Give the lines of the material verbatim, from the first line to the line with "M['white_plastic'], sw, bevel=.002);", including both.

──────────

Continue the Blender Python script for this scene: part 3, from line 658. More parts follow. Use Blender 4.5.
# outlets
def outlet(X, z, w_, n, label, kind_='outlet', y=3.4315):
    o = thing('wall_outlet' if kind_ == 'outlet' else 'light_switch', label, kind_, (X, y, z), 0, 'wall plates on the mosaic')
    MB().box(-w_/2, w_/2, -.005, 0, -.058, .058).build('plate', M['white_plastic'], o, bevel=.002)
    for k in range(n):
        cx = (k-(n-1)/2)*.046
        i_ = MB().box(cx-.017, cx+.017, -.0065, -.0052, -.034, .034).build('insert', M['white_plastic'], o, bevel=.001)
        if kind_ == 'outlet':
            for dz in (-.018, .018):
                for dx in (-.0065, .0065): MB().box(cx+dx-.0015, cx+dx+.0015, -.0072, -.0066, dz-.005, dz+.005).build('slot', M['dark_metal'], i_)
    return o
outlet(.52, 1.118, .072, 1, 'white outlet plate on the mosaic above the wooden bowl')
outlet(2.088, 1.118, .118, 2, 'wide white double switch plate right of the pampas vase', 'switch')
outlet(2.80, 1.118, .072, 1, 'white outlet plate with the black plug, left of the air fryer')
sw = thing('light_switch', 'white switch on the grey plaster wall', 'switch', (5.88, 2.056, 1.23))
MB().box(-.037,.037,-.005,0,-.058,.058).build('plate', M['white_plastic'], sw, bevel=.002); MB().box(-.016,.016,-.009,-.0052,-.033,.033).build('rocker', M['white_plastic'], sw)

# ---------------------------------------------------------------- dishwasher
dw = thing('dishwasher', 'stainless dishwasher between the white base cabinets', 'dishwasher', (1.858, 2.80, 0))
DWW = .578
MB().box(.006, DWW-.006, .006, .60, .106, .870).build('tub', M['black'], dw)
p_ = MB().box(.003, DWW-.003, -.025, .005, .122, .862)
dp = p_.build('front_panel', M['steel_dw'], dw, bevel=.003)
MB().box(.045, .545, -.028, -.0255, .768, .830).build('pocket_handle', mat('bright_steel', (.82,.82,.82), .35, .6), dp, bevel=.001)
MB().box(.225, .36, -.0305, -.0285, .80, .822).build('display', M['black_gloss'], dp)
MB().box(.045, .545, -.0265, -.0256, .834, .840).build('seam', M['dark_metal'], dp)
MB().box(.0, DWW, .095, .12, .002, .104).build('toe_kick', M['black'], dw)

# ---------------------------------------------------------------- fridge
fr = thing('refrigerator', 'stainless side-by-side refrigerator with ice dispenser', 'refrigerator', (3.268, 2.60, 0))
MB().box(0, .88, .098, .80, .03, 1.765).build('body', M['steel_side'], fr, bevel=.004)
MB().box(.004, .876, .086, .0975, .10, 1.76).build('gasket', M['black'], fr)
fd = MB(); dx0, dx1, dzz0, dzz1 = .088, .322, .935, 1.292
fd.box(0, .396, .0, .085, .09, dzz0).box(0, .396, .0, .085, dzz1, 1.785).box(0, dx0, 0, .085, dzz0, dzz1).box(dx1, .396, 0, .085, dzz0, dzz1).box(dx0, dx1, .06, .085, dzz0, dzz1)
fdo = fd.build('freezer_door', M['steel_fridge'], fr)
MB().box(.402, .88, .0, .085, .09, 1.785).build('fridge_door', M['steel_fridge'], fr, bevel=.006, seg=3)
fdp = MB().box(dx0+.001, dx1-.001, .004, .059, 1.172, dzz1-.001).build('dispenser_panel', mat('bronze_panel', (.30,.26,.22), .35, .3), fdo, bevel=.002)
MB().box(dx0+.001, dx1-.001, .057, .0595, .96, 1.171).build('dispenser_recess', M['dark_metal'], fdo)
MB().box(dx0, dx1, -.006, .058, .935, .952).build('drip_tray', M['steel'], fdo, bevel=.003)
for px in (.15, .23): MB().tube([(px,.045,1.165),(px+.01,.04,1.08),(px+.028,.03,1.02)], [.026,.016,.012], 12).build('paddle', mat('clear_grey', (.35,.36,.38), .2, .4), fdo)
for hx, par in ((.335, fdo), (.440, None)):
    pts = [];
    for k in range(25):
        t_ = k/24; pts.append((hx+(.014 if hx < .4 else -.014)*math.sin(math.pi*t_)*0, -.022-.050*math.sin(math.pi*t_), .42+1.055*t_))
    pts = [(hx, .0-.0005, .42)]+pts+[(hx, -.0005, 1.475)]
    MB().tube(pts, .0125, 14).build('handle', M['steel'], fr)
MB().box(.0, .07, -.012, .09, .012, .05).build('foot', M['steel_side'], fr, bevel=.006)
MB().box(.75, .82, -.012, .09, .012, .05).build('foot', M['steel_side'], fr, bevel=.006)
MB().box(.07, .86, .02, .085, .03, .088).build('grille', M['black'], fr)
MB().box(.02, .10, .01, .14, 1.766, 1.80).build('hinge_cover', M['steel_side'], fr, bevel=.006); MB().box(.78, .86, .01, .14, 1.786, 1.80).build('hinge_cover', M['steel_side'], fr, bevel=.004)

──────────

## Answer for the task
Continue the Blender Python script for this scene: part 3, from line 658. More parts follow. Use Blender 4.5.
# outlets
def outlet(X, z, w_, n, label, kind_='outlet', y=3.4315):
    o = thing('wall_outlet' if kind_ == 'outlet' else 'light_switch', label, kind_, (X, y, z), 0, 'wall plates on the mosaic')
    MB().box(-w_/2, w_/2, -.005, 0, -.058, .058).build('plate', M['white_plastic'], o, bevel=.002)
    for k in range(n):
        cx = (k-(n-1)/2)*.046
        i_ = MB().box(cx-.017, cx+.017, -.0065, -.0052, -.034, .034).build('insert', M['white_plastic'], o, bevel=.001)
        if kind_ == 'outlet':
            for dz in (-.018, .018):
                for dx in (-.0065, .0065): MB().box(cx+dx-.0015, cx+dx+.0015, -.0072, -.0066, dz-.005, dz+.005).build('slot', M['dark_metal'], i_)
    return o
outlet(.52, 1.118, .072, 1, 'white outlet plate on the mosaic above the wooden bowl')
outlet(2.088, 1.118, .118, 2, 'wide white double switch plate right of the pampas vase', 'switch')
outlet(2.80, 1.118, .072, 1, 'white outlet plate with the black plug, left of the air fryer')
sw = thing('light_switch', 'white switch on the grey plaster wall', 'switch', (5.88, 2.056, 1.23))
MB().box(-.037,.037,-.005,0,-.058,.058).build('plate', M['white_plastic'], sw, bevel=.002); MB().box(-.016,.016,-.009,-.0052,-.033,.033).build('rocker', M['white_plastic'], sw)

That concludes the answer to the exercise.